Genachowski’s general support for tiered usage plans like Comcast’s came while he was being interviewed by Powell. The FCC has not formally weighed in on Comcast’s plan to exempt its own video services from bandwidth caps.

Netflix and Sony


If the average broadband household only consumes 32GB per month — or 8GB to 10GB per month, according to Comcast — then what’s the big deal? It would seem a 300 GB allotment would be more than enough to satisfy most users. If high-definition video is (in round figures) about 2GB per hour, then a 300 GB data tier should let Comcast customers watch over six days of continuous high definition video and stay within their cap. And if someone wanted to stream high-def video 24 hours a day, seven days a week, for a full month, Comcast’s plan would have them paying about $230 in extra charges. For most people, that’s not insignificant, but it’s not life-shattering.

So far, objections don’t seem to be with the 300GB number, but with the precedent Comcast could set.

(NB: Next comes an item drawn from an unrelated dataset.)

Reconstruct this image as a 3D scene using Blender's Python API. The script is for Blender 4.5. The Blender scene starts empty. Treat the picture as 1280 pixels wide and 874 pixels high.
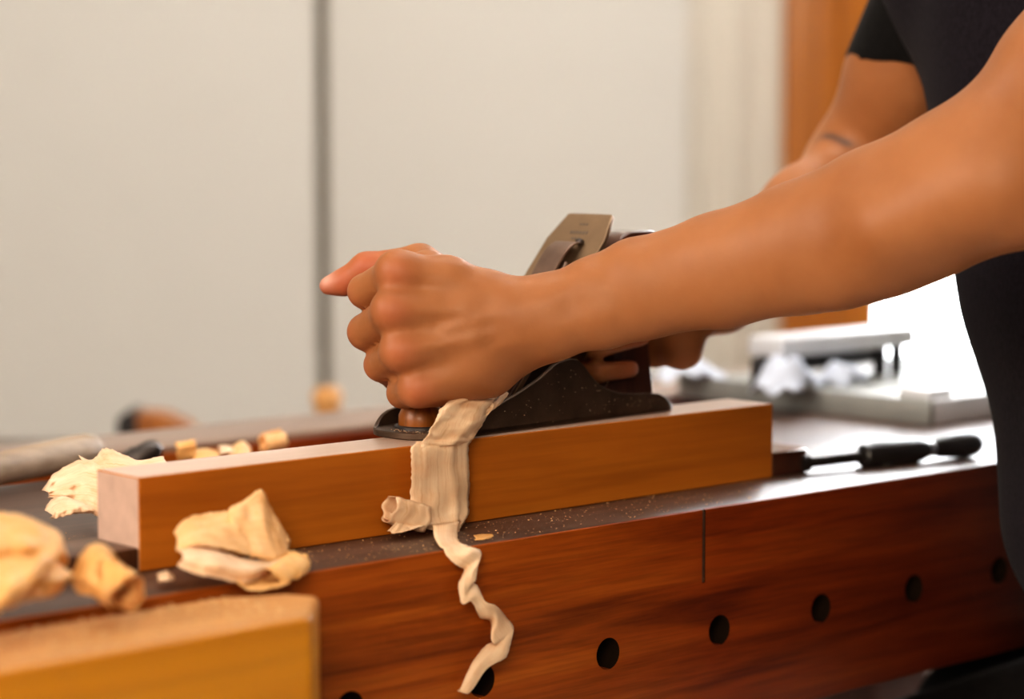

Netflix CEO Reed Hastings has admitted that Comcast’s former 250GB monthly usage cap didn’t present an immediate logistical problem for most Netflix customers, but has vocally objected to Comcast exempting its own services from its usage tiers.

“[If] I watch last night’s SNL episode on my Xbox through the Hulu app, it eats up about one gigabyte of my cap, but if I watch that same episode through the Xfinity Xbox app, it doesn’t use up my cap at all,” Hastings wrote on Facebook last month. “The same device, the same IP address, the same Wi-Fi, the same Internet connection, but totally different cap treatment. In what way is this neutral?”

Similarly, in early May Sony executive Michael Aragon indicated concerns over data caps were causing Sony to reconsider launching its own Internet video services designed to compete with cable and satellite. Aragon indicated Sony was looking for “clarity” on whether Comcast would exempt its own services from data limits. Now, Sony seems to have that clarity — and it may mean a potential competitor never gets off the ground. Similarly, Intel’s reported upcoming Internet-based live television service may face significant hurdles if it has to compete against provider-based services that are exempt from bandwidth limits.

Bottom line

Fiber Optic Beauty Shot

Right now, it doesn’t matter very much whether Comcast’s usage tiers for residential customers are 250GB or 300GB — the limits are still far higher than most households need — for now — and the extra 20 percent isn’t going to be a tremendous benefit for folks who are challenged by the 250GB limit. Being able to pay for a bit more bandwidth — instead of having their service cut off — will undoubtedly be welcome.

The catch, however, is when services like the Xfinity service for Xbox 360 are except from bandwidth requirements. A small handful of companies are the gatekeepers for home broadband Internet access for most Americans: think Comcast, Time Warner, Verizon, AT&T, Charter, and Cox. Current industry estimates indicate that about half of all U.S.household broadband connections are now subject to usage caps.

If Comcast succeeds in establishing a business where certain types of traffic will be exempt from broadband limitations, other major ISPs will follow suit. Maybe one or two strike deals with Netflix, one or two strike deals with Apple, a couple make agreements with Sony or Amazon or Google. Regardless of whether bandwidth caps are low enough to have a real-world impact on most broadband users, it still creates a new kind of Internet where data from an ISP’s preferred partners incurs less cost to consumers than data from its competitors. Given that many Americans have few choices (or, in many cases no choice) of broadband providers, it doesn’t take much price discrimination to put someone over a barrel.